On January 27 Priceline released financial results for 1999, which show a net loss of $52.5 million or $0.39 per share. Additionally, the company reported a $998,831,785 expense item described as "Warrant Costs," of which $910,400,000 is covered by a footnote stating, "…related to the issuance of warrants to certain of Priceline’s airline partners …"

The net loss applicable to common shareholders is $1,063,433,507 for 1999, leaving remaining stockholder’s equity of $402,635,630.

The interesting question is what $1 billion in shareholder equity bought and what has to happen for a travel distribution company (which is the part of the business where most of the money was spent) to generate either earnings or value sufficient to recover that money?

If the financial analysts had really sharpened their pencils they might help us to understand these difficult questions. They also might notice that the return on equity, as well as the return on sales, for well-run traditional travel distribution companies vastly exceeds almost every online agency.

What they are right about, however, are some of the related dynamics surrounding electronic distribution. Remember, it wasn’t that long ago that people were claiming The Internet to be the "great equalizer" of travel distribution, because it affords retailers of all descriptions the ability to compete with the largest companies.

Over the years people have claimed the same thing about the telephone, the CRS, ETDNs, and other gadgets. None has ever materialized and those claims have been replaced by a flock of new ones.

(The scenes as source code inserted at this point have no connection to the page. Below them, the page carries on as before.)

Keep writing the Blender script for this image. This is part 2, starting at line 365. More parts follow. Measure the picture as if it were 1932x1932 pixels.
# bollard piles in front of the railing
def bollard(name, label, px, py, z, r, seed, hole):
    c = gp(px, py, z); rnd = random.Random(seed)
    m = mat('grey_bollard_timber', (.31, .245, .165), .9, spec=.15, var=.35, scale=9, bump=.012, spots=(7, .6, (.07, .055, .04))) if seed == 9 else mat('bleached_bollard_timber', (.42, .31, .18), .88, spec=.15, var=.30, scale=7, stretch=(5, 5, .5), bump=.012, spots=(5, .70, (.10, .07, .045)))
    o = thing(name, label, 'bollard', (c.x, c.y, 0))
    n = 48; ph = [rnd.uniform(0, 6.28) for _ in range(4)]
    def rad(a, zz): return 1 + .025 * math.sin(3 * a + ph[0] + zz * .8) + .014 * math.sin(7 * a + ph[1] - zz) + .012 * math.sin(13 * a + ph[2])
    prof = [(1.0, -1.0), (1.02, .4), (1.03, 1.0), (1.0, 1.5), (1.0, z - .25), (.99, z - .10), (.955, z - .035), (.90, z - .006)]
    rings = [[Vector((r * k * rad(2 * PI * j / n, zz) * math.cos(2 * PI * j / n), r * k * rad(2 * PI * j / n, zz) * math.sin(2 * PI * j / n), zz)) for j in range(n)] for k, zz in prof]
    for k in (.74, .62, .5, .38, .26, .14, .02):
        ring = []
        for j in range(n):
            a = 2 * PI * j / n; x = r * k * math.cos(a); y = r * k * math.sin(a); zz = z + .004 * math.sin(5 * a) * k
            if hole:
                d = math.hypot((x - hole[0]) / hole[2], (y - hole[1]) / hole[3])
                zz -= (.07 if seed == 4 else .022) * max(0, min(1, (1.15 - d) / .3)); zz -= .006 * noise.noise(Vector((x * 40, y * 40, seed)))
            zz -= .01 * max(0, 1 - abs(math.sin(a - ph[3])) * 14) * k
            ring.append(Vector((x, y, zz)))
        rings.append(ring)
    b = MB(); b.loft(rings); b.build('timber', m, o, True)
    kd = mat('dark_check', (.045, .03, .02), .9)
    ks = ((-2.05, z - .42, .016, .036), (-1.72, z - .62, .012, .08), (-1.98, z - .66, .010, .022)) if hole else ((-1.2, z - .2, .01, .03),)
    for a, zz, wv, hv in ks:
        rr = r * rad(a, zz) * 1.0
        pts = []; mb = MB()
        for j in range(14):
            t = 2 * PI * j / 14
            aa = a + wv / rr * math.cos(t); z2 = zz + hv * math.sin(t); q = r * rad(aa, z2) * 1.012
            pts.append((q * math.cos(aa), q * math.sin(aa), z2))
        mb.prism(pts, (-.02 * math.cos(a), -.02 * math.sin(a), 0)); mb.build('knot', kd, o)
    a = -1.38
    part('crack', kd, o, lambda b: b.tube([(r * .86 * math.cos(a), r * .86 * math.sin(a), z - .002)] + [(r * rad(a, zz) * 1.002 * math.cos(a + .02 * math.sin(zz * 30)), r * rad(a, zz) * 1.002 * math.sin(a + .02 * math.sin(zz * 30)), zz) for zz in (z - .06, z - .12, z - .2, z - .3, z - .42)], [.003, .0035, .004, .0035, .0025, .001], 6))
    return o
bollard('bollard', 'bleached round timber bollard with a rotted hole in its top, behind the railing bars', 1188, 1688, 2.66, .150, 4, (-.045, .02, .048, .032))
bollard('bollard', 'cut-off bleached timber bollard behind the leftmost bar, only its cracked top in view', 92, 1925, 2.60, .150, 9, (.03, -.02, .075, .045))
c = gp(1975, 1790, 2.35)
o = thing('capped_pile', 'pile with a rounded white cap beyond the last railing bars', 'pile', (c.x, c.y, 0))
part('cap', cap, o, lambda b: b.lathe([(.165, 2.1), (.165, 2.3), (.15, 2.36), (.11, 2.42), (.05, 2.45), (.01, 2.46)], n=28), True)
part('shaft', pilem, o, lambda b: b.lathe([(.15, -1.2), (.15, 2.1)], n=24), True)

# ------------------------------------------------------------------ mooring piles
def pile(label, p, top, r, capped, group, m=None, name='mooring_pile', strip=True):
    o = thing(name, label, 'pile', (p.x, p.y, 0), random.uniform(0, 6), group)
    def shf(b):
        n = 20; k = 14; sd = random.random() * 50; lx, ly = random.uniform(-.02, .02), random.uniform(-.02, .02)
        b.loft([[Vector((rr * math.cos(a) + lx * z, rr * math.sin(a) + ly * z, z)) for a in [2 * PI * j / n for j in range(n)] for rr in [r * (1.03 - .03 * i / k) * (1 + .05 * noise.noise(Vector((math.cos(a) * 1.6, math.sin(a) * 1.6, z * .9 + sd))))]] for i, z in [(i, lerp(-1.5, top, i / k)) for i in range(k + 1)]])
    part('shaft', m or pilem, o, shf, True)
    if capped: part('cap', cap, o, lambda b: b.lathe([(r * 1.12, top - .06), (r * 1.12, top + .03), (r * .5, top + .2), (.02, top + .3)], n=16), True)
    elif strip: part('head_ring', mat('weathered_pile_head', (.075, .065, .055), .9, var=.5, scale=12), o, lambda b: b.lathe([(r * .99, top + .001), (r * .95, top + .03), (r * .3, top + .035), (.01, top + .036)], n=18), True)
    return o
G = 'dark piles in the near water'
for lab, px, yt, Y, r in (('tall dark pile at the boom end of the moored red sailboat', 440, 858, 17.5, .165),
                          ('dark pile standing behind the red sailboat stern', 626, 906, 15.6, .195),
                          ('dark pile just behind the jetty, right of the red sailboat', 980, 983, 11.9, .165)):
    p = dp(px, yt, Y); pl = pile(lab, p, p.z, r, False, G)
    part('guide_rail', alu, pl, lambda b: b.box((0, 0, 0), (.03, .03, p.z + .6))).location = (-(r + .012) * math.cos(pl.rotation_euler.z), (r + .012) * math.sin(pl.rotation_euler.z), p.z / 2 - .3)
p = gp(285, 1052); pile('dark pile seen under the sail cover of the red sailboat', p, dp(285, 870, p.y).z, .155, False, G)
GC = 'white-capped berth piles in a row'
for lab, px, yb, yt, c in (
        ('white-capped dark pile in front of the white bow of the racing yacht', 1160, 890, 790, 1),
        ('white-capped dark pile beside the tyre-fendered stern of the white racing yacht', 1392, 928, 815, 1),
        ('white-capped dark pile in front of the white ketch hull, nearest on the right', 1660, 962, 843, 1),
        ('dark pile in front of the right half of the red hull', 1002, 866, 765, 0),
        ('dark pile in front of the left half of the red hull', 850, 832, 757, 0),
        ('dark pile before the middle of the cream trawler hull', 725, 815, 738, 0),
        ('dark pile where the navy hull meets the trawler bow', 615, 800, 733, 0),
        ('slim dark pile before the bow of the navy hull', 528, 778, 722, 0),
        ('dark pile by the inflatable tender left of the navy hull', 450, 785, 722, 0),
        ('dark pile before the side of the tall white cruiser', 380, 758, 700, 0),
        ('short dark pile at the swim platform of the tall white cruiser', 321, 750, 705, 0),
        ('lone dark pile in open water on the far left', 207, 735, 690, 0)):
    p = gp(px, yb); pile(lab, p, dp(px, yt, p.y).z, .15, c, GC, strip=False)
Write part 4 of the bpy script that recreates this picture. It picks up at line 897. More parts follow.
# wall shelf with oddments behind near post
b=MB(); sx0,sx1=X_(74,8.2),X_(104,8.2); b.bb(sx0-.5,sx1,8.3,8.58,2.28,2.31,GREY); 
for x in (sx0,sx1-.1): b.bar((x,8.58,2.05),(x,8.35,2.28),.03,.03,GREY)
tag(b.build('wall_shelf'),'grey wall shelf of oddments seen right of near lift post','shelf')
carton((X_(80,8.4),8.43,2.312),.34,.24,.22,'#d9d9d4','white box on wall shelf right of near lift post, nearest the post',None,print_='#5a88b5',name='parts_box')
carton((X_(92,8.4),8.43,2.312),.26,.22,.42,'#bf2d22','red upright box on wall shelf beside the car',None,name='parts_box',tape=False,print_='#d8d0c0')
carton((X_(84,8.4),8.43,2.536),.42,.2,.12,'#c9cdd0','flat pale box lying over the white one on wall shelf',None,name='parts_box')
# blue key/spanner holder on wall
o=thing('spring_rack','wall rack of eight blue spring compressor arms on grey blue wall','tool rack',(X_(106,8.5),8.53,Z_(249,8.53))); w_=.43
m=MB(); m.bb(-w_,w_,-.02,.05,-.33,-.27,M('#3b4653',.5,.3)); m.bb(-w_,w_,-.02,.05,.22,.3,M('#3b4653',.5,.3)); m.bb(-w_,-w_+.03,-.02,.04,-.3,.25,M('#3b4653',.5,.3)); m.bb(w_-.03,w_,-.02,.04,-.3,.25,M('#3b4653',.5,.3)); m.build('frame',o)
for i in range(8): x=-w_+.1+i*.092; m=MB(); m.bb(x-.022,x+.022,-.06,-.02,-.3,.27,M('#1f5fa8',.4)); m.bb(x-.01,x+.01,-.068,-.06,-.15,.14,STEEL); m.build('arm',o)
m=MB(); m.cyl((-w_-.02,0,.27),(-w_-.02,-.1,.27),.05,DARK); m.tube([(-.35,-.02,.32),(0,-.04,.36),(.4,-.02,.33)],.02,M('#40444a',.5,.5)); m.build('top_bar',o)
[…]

At the moment, competing as a major electronic retailer requires the ability to lose substantial amounts of money while waiting for earnings to turn positive. There are only a handful of companies that can compete in such an atmosphere. Traditional retailers cannot and should not try.

They should instead look for intelligent ways to use electronic distribution as extensions of their existing businesses and relentlessly focus upon delivering services their customers want to buy. Online travel sellers should abandon their efforts not to be called agents (for such they are) and recognize that sustainable infrastructure, customer service delivery, real products, and real customers (whose needs they understand and move to address) are essential partners with the powerful distribution and marketing technology they seek to advance.

If distributors, regardless of their platform of choice, simply understood this and nothing more they would have a powerful competitive advantage over others with nothing to say or sell who occupy both the online and traditional sectors.